REVENDO AS NOÇÕES DE CONTROLE
No mercado norte-americano, o branded entertainment audiovisual ganha cada vez mais escala e respeitabilidade. Marcas de todos os segmentos – de Nike a Shopify – já estão nesse ecossistema, cientes de que precisam criar mais relevância para conquistar a atenção de uma audiência mais impaciente do que nunca com a interrupção.
Para criar seus “originais”, é fundamental que as marcas definam muito bem o território que querem ocupar.
Almocei com o badalado showrunner inglês, Rupert Maconick, que é um dos nomes por trás de originais de sucesso como “Lo and Behold”, criado para a empresa de cibersegurança Netscout e dirigido por ninguém menos do que Werner Herzog.

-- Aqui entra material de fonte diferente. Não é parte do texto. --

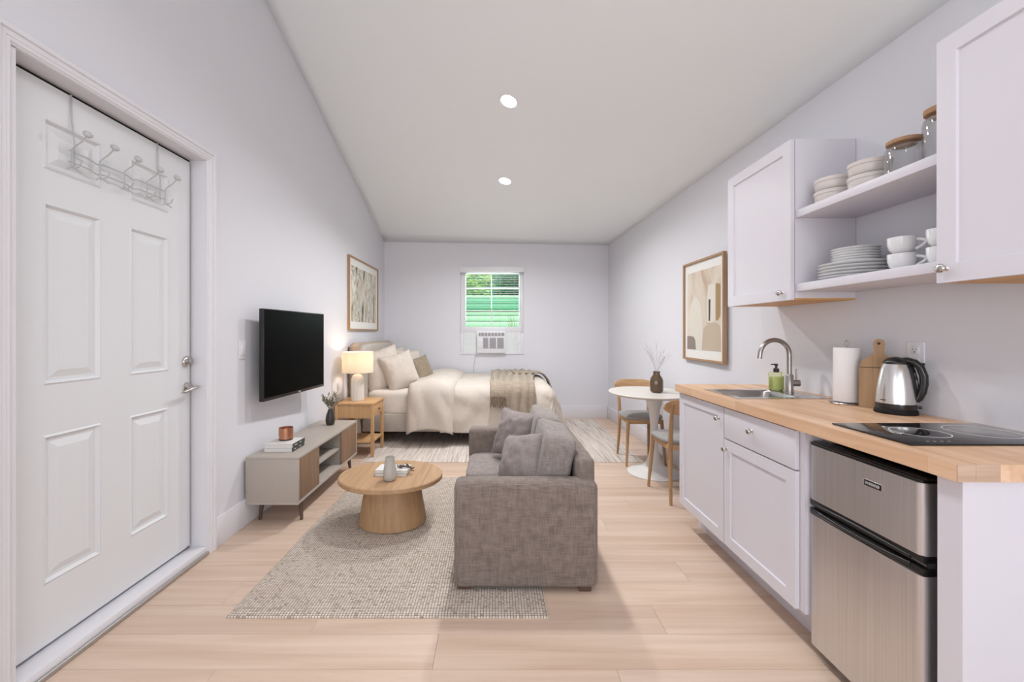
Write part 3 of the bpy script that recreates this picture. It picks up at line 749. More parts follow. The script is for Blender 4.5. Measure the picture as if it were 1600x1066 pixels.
# draped cloth: sheet coordinates (p along X, q along Y) over a box with near edge ye and foot edge xe
def drape(p, q, top, xe, ye, r, flx, fly, wave, seed, yfar=None):
    dx = max(0, p-xe); dy = max(0, ye-q); d = (dx**4+dy**4)**.25
    x = min(p, xe); y = max(q, ye)
    if d <= 0:
        z = top; out = 0; n = Vector((0, 0, 1))
    hx = dx/(dx+dy+1e-9); hy = dy/(dx+dy+1e-9)
    # quarter-round then straight down with flare
    qa = r*PI/2
    if d > 0:
        if d < qa:
            an = d/r; ox = r*math.sin(an); dz = r*(1-math.cos(an))
        else: ox = r; dz = r+(d-qa)
        fx = flx*max(0, dz-r*.5); fy = fly*max(0, dz-r*.5)
        x += (ox+fx)*math.sqrt(hx); y -= (ox+fy)*math.sqrt(hy)
        z = top-dz
        wv = math.sin((p*hy+q*hx)*21+seed+2.5*noise.noise(Vector((p*3, q*3, seed))))*wave*min(1, dz/.25)
        x += wv*hx; y -= wv*hy
    nz_ = noise.noise(Vector((p*2.6+seed, q*2.6, seed)))*.020+noise.noise(Vector((p*7, q*7+seed, 2)))*.008
    if d <= 0: z += nz_
    else: z += nz_*max(0, 1-d*4); y -= nz_*min(1, d*4)*hy*.9; x += nz_*min(1, d*4)*hx*.9
    return Vector((x, y, z))
dv = thing('duvet', 'cream linen duvet hanging over the near side and foot of the bed', 'duvet', (-.1, 5.4, .66))
def duv(u, v):
    p = -.62+(1.22+.62)*u; q = 4.225+(6.20-4.225)*v
    w_ = drape(p, q, .665, .56, 4.80, .12, .30, .03, .012, 3)
    k = min(1, max(0, (4.9-q)*4)); t_ = noise.noise(Vector((p*2.2+q*3.5, q*1.2, 31)))
    w_.y -= .030*abs(t_)*k; w_.z += .020*abs(noise.noise(Vector((p*4+q*2, q*3-p, 9))))*(1-k)
    # drop the hem a little unevenly
    return w_
b = B(); b.grid(duv, 90, 90); o = b.obj('duvet_sheet', M['cream'], dv, 80)
md = o.modifiers.new('s', 'SOLIDIFY'); md.thickness = .022; md.offset = 0
def fold(u, v):
    p = -.98+.50*u; q = 4.125+(6.18-4.125)*v
    # the folded-back end bulges upward
    bulge = math.sin(PI*min(1, max(0, u)))**.6
    slant = .10*max(0, (4.9-q))*0
    P_ = drape(p-.0, q, .695+.045*bulge, 9, 4.755-.03*bulge, .13, 0, .02, .012, 8)
    if q < 4.6:
        P_.x += .10*(u-.5)*max(0, (P_.z-.2))*0-.05*(1-u)*0
    # rounded ends tuck down
    e = max(0, 1-u/.10); e2 = max(0, (u-.90)/.10)
    P_.z -= (.06*e*e+.04*e2*e2) if q > 4.7 else 0
    P_.y += (.05*e*e+.035*e2*e2) if q <= 4.75 else 0
    P_.z += noise.noise(Vector((p*5, q*5, 20)))*.014
    P_.y -= .028*abs(noise.noise(Vector((p*6+q*1.5, q*2.2, 41))))*min(1, max(0, (4.85-q)*5))
    P_.x += .08*(q-4.3)*(.6 if q < 5.2 else .6*.9/max(.9, q-4.3))*.6
    return P_
b = B(); b.grid(fold, 60, 80); o = b.obj('duvet_fold', M['cream'], dv, 80)
md = o.modifiers.new('s', 'SOLIDIFY'); md.thickness = .03; md.offset = 0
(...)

O documentário fez a empresa não apenas ganhar importantes janelas de exibição, como o Festival de Sundance, mas também bater recordes de geração de leads em 30 anos. Mais recentemente, produziu junto com a Shopify o reality de empreendedorismo “Own the Room“, que pode ser assistido no Disney+ e conta com a direção de Darren Foster. O doc conquistou a nota máxima no Rotten Tomatoes (100% fresco), o famoso agregador de críticas de filmes e séries da internet.
Para criar seus “originais”, é fundamental que as marcas definam muito bem o território que querem ocupar, que abracem a flexibilidade no processo de cocriação com as produtoras independentes e que revejam as noções de controle absoluto da mensagem.

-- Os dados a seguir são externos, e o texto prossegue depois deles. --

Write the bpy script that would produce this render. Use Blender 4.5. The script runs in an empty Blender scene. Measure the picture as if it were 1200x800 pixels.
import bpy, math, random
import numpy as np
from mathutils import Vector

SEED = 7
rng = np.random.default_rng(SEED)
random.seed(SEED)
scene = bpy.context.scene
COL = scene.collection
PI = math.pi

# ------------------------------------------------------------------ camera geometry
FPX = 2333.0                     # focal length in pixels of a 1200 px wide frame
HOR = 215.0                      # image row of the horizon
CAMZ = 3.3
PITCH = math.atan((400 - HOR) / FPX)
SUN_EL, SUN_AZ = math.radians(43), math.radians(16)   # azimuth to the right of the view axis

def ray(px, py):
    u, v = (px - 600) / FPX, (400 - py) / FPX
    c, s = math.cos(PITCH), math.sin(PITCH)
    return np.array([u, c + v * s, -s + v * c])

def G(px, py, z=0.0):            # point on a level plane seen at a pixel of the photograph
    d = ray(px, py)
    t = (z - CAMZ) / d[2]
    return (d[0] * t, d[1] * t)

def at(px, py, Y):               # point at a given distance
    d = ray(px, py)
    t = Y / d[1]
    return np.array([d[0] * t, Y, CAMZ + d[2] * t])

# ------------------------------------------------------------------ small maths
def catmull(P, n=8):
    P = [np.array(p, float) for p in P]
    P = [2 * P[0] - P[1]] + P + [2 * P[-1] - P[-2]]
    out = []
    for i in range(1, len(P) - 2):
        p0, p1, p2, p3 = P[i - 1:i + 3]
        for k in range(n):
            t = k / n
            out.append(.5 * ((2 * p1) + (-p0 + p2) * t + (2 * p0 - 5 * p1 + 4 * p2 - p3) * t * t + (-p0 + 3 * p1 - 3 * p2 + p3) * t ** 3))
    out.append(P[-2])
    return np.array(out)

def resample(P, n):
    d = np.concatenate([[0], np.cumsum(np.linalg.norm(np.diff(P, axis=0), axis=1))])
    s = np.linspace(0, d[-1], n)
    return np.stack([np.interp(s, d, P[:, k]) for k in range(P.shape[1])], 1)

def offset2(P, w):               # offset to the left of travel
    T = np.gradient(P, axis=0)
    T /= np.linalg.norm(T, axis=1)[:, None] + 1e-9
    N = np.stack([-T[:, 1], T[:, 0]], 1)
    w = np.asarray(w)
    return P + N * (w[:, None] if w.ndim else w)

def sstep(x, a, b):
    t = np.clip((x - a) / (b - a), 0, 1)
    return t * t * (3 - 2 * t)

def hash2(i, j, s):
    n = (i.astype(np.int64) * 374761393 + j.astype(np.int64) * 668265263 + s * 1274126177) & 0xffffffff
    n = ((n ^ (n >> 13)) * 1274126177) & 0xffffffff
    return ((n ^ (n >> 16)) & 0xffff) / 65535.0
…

“Com pesquisa e desenvolvimento adequados, é possível transformar assuntos áridos em entretenimento de verdade, de forma extremamente alinhada com os objetivos de negócio. Mas isso pode levar tempo até que a história perfeita seja encontrada”, disse Maconick.
No ano passado, a K7 Media divulgou um relatório para buscar inputs de executivos e profissionais de todo o mundo relacionados a esse modelo de negócio – o qual acordaram chamar de “Branded Funded Programing” (BFT).

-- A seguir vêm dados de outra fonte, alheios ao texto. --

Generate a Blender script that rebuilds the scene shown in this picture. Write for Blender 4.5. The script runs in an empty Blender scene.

Uma das principais recomendações para evitar tentativas frustradas de investimento é entender muito bem o que o BFT nãoé. Não se trata, definitivamente, de um mero acordo comercial para inserir o logotipo ou produto no formato.
“Dez anos atrás, as marcas ficaram muito animadas porque poderiam comprar um espaço na TV (…) Mas acabavam em patrocínios caríssimos, com inserção de product placement, que não levavam a ROI (retorno sobre o investimento, na sigla em inglês) algum.”
AUDIÊNCIA EM PRIMEIRO LUGAR
A metodologia deve seguir as premissas de desenvolvimento de uma propriedade intelectual, e não da entrega de uma campanha – em que, muitas vezes, a inserção a todo o custo de produtos na narrativa perde o calibre.
Com pesquisa e desenvolvimento adequados, é possível transformar assuntos áridos em entretenimento de verdade.
É também essencial colocar os interesses da audiência em primeiro lugar, pois ela fareja de longe quando o conteúdo é “comercial” e não autoral. Nem mesmo a série “The Morning Show“, da Apple+, escapou de reclamações, segundo os autores de “Binge Times” (2022).
“Personagens navegam iPhones em quase todas as cenas. Eles ajustam alarmes para a madrugada, enviam mensagens de texto, olham notificações. A conexão com a marca se tornou tão ubíqua que no episódio piloto a audiência chiou, às vezes”.
No Brasil, considerado o segundo maior mercado de streaming do planeta (Finder, 2021), a oportunidade de as marcas entrarem em desenvolvimento de formatos longos é imensa.
Primeiro, canais e plataformas de streaming seguem em busca de viabilizar um catálogo de qualidade para reter o público. Depois, uma grande massa de produtores independentes padece em busca de mais recursos para viabilizar novos projetos que não sejam apenas as verbas advindas de recursos públicos e veículos.
Por fim, as marcas podem ajudar verdadeiramente com conhecimento especializado sobre territórios que dominam, contribuindo com uma crescente demanda por conteúdo de nicho. Com regras, processos e métodos bem articulados, essa sinergia tem de tudo para resultar em um bom negócio que não sacrifique as preferências da audiência.